#### Task details
Copy everything in the listing below word for word, apart from any images.

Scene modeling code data
________
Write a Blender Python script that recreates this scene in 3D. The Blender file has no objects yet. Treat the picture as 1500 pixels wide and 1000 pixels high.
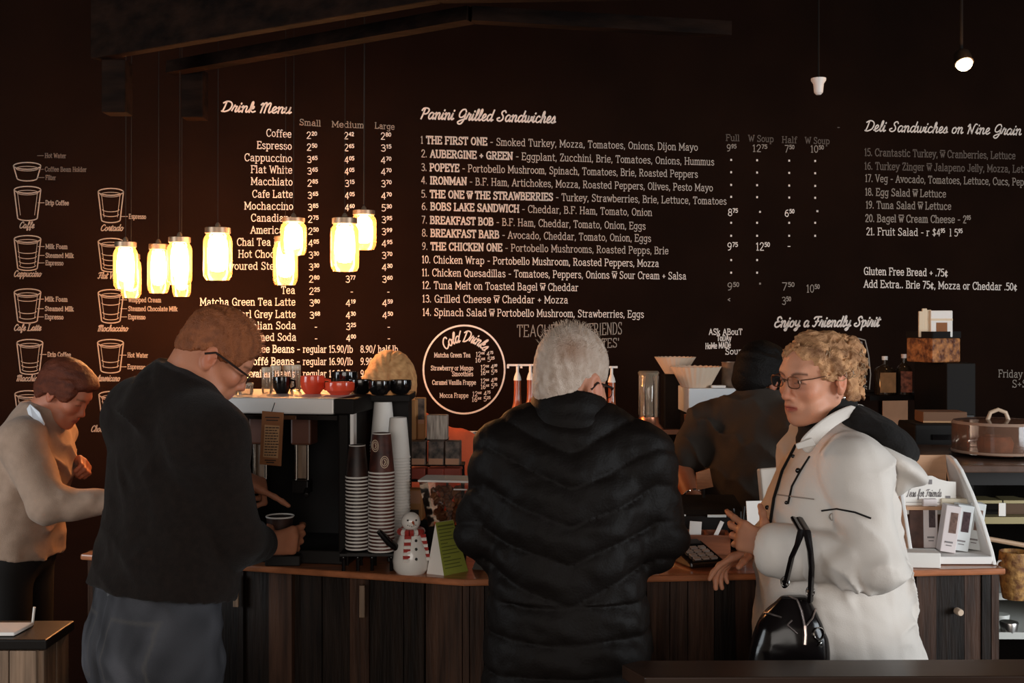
import bpy, bmesh, math, random
import numpy as np
from mathutils import Vector, Matrix, Euler
random.seed(7); np.random.seed(7)
SC = bpy.context.scene
COL = SC.collection
R = math.radians
# ---------------------------------------------------------------- camera
F = 1700.0; HOR = 470.0; ZC = 1.72           # focal length in px (1500 wide), horizon row, eye height
cd = bpy.data.cameras.new('camera'); cam = bpy.data.objects.new('camera', cd); COL.objects.link(cam)
cam.location = (0, 0, ZC); cam.rotation_euler = (R(90), 0, 0)
cd.sensor_width = 36; cd.lens = F*36/1500; cd.shift_y = -(500-HOR)/1500; cd.clip_start = .05
SC.camera = cam
# ---------------------------------------------------------------- world, lights, exposure
w = bpy.data.worlds.new('daylight'); SC.world = w; w.use_nodes = True
bg = w.node_tree.nodes['Background']; bg.inputs[0].default_value = (1.0, .80, .64, 1); bg.inputs[1].default_value = .30
def area(name, loc, target, sx, sy, power, color):
    l = bpy.data.lights.new(name, 'AREA'); l.shape = 'RECTANGLE'; l.size = sx; l.size_y = sy; l.energy = power; l.color = color
    o = bpy.data.objects.new(name, l); COL.objects.link(o); o.location = loc
    o.rotation_euler = (Vector(target)-Vector(loc)).to_track_quat('-Z', 'Y').to_euler()
    o.visible_camera = True
    return o
area('window_daylight_right', (4.7, .6, 1.75), (0.8, 3.3, 1.2), 2.6, 1.8, 195, (.87, .945, 1.0))
area('window_daylight_left', (-4.1, 1.6, 1.9), (-1.2, 4.2, 1.2), 1.8, 1.6, 70, (.87, .945, 1.0))
area('window_daylight_front', (-.2, -3.0, 2.1), (0.2, 5, 1.5), 4.0, 1.8, 95, (1.0, .93, .86))
SC.view_settings.view_transform = 'Standard'; SC.view_settings.look = 'None'
SC.view_settings.exposure = 0; SC.view_settings.gamma = 1; SC.view_settings.use_curve_mapping = False
SC.cycles.max_bounces = 6; SC.cycles.transparent_max_bounces = 16
# ---------------------------------------------------------------- pixel <-> world
def W(px, py, D): return Vector(((px-750)/F*D, D, ZC-(py-HOR)/F*D))
WT = math.tan(R(10)); WD0 = 5.86               # back wall: y = WD0 + WT*x
def wallD(px): return WD0/(1-WT*(px-750)/F)
WU = Vector((math.cos(R(10)), math.sin(R(10)), 0)); WN = Vector((math.sin(R(10)), -math.cos(R(10)), 0))
def onwall(px, py, off=.003): return W(px, py, wallD(px)) + WN*off
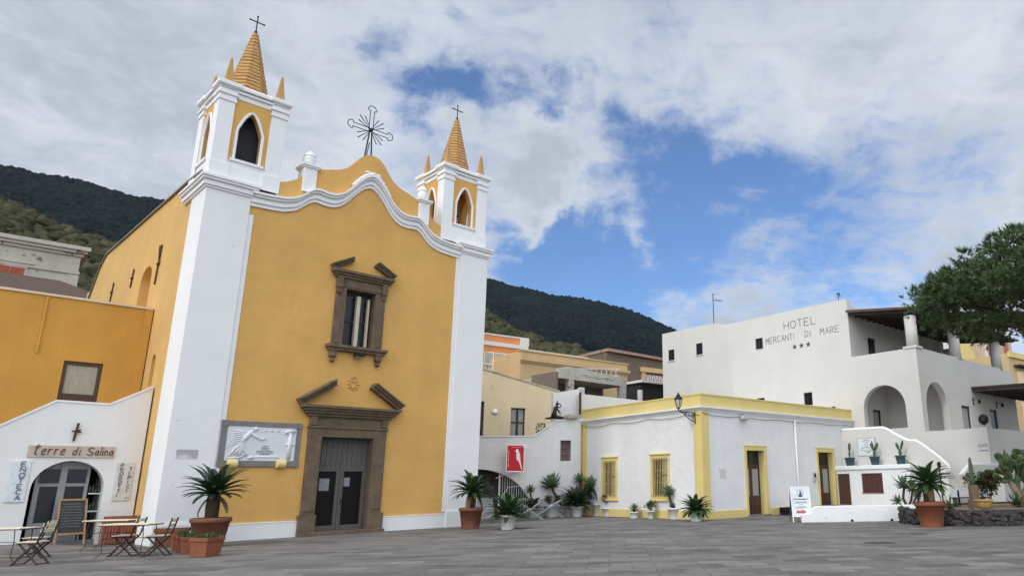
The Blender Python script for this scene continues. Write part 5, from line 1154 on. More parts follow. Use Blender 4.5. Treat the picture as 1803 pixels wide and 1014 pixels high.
    # lower pergola over the bar
    p = thing('bar_awning', 'dark beam awning over the bar terrace at the right edge', 'awning', WB.w(13 + 6.9, -4.33), WB.a)
    q = MB(); q.prismx([(0, 6.82), (-3.6, 6.72), (-3.6, 6.84), (0, 6.95)], 0, 9); q.build('reed_roof', beam_m, p)
    for i in range(13): b = MB(); b.bar((.1 + i * .7, 0, 6.72), (.1 + i * .7, -3.5, 6.6), .12, .16); b.build('beam', beam_m, p)
    q = MB(); q.bar((.1, -3.3, 6.5), (8.9, -3.3, 6.5), .16, .2)
    for x in (5.2, 8.6): q.tube([(x, -3.1, 3.9), (x, -3.1, 6.5)], .12, 8)
    q.build('posts', beam_m, p)
hotel()
def wl(label, x, z):
    t = thing('wall_lamp', label, 'wall lamp', WB.w(13 + x, -4.33, z), WB.a); q = MB(); q.bar((0, -.02, -.2), (0, -.02, .25), .09, .03); q.tube([(0, -.03, .1), (.0, -.25, .16), (0, -.36, .08)], .018, 6); q.build('bracket', iron, t); q = MB(); q.lathe([(.03, -.22), (.11, -.05), (.08, .02), (.02, .07)], 8, (0, -.38, .05)); q.build('lamp_shade', iron, t)
wl('black wall lamp above the left terrace window of the bar', 6.9, 6.05); wl('black wall lamp above the dark bar door at right', 10.6, 6.05)
t = thing('satellite_dish', 'dark round dish standing on the bar terrace parapet corner', 'dish', WB.w(13.5, -7.25, 4.05), R(-25)); t.scale = (.6, .6, .72); q = MB(); q.lathe([(0, -.06), (.22, -.04), (.36, .04), (.40, .14)], 18); q.xf(Matrix.Translation((0, 0, .52)) @ Matrix.Rotation(R(75), 4, 'X')); q.build('dish', bronze, t, True); q = MB(); q.tube([(0, .05, 0), (0, .05, .5)], .035, 6); q.lathe([(.14, 0), (.12, .05)], 10, (0, .05, 0)); q.build('stand', iron, t)
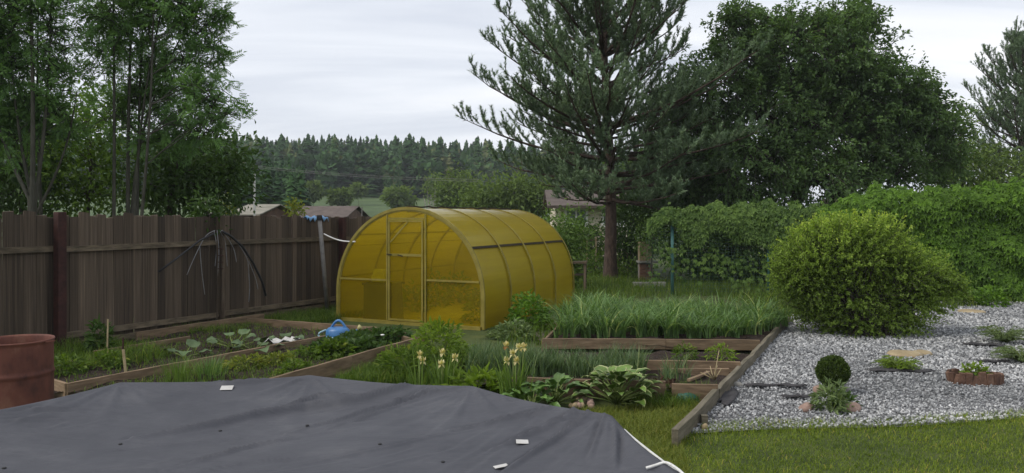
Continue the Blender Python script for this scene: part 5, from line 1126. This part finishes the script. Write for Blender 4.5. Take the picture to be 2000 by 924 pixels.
________
#### The result
Write a Blender Python script that recreates this scene in 3D. The Blender file has no objects yet. Treat the picture as 1500 pixels wide and 1000 pixels high.
import bpy, bmesh, math, random
import numpy as np
from mathutils import Vector, Matrix, Euler
random.seed(7); np.random.seed(7)
SC = bpy.context.scene
COL = SC.collection
R = math.radians
# ---------------------------------------------------------------- camera
F = 1700.0; HOR = 470.0; ZC = 1.72           # focal length in px (1500 wide), horizon row, eye height
cd = bpy.data.cameras.new('camera'); cam = bpy.data.objects.new('camera', cd); COL.objects.link(cam)
cam.location = (0, 0, ZC); cam.rotation_euler = (R(90), 0, 0)
cd.sensor_width = 36; cd.lens = F*36/1500; cd.shift_y = -(500-HOR)/1500; cd.clip_start = .05
SC.camera = cam
# ---------------------------------------------------------------- world, lights, exposure
w = bpy.data.worlds.new('daylight'); SC.world = w; w.use_nodes = True
bg = w.node_tree.nodes['Background']; bg.inputs[0].default_value = (1.0, .80, .64, 1); bg.inputs[1].default_value = .30
def area(name, loc, target, sx, sy, power, color):
    l = bpy.data.lights.new(name, 'AREA'); l.shape = 'RECTANGLE'; l.size = sx; l.size_y = sy; l.energy = power; l.color = color
    o = bpy.data.objects.new(name, l); COL.objects.link(o); o.location = loc
    o.rotation_euler = (Vector(target)-Vector(loc)).to_track_quat('-Z', 'Y').to_euler()
    o.visible_camera = True
    return o
area('window_daylight_right', (4.7, .6, 1.75), (0.8, 3.3, 1.2), 2.6, 1.8, 195, (.87, .945, 1.0))
area('window_daylight_left', (-4.1, 1.6, 1.9), (-1.2, 4.2, 1.2), 1.8, 1.6, 70, (.87, .945, 1.0))
area('window_daylight_front', (-.2, -3.0, 2.1), (0.2, 5, 1.5), 4.0, 1.8, 95, (1.0, .93, .86))
SC.view_settings.view_transform = 'Standard'; SC.view_settings.look = 'None'
SC.view_settings.exposure = 0; SC.view_settings.gamma = 1; SC.view_settings.use_curve_mapping = False
SC.cycles.max_bounces = 6; SC.cycles.transparent_max_bounces = 16
# ---------------------------------------------------------------- pixel <-> world
def W(px, py, D): return Vector(((px-750)/F*D, D, ZC-(py-HOR)/F*D))
WT = math.tan(R(10)); WD0 = 5.86               # back wall: y = WD0 + WT*x
def wallD(px): return WD0/(1-WT*(px-750)/F)
WU = Vector((math.cos(R(10)), math.sin(R(10)), 0)); WN = Vector((math.sin(R(10)), -math.cos(R(10)), 0))
def onwall(px, py, off=.003): return W(px, py, wallD(px)) + WN*off
The Blender Python script for this scene continues. Write part 5, from line 1154 on. More parts follow. Use Blender 4.5. Treat the picture as 1803 pixels wide and 1014 pixels high.
    # lower pergola over the bar
    p = thing('bar_awning', 'dark beam awning over the bar terrace at the right edge', 'awning', WB.w(13 + 6.9, -4.33), WB.a)
    q = MB(); q.prismx([(0, 6.82), (-3.6, 6.72), (-3.6, 6.84), (0, 6.95)], 0, 9); q.build('reed_roof', beam_m, p)
    for i in range(13): b = MB(); b.bar((.1 + i * .7, 0, 6.72), (.1 + i * .7, -3.5, 6.6), .12, .16); b.build('beam', beam_m, p)
    q = MB(); q.bar((.1, -3.3, 6.5), (8.9, -3.3, 6.5), .16, .2)
    for x in (5.2, 8.6): q.tube([(x, -3.1, 3.9), (x, -3.1, 6.5)], .12, 8)
    q.build('posts', beam_m, p)
hotel()
def wl(label, x, z):
    t = thing('wall_lamp', label, 'wall lamp', WB.w(13 + x, -4.33, z), WB.a); q = MB(); q.bar((0, -.02, -.2), (0, -.02, .25), .09, .03); q.tube([(0, -.03, .1), (.0, -.25, .16), (0, -.36, .08)], .018, 6); q.build('bracket', iron, t); q = MB(); q.lathe([(.03, -.22), (.11, -.05), (.08, .02), (.02, .07)], 8, (0, -.38, .05)); q.build('lamp_shade', iron, t)
wl('black wall lamp above the left terrace window of the bar', 6.9, 6.05); wl('black wall lamp above the dark bar door at right', 10.6, 6.05)
t = thing('satellite_dish', 'dark round dish standing on the bar terrace parapet corner', 'dish', WB.w(13.5, -7.25, 4.05), R(-25)); t.scale = (.6, .6, .72); q = MB(); q.lathe([(0, -.06), (.22, -.04), (.36, .04), (.40, .14)], 18); q.xf(Matrix.Translation((0, 0, .52)) @ Matrix.Rotation(R(75), 4, 'X')); q.build('dish', bronze, t, True); q = MB(); q.tube([(0, .05, 0), (0, .05, .5)], .035, 6); q.lathe([(.14, 0), (.12, .05)], 10, (0, .05, 0)); q.build('stand', iron, t)
Continue the Blender Python script for this scene: part 5, from line 1126. This part finishes the script. Write for Blender 4.5. Take the picture to be 2000 by 924 pixels.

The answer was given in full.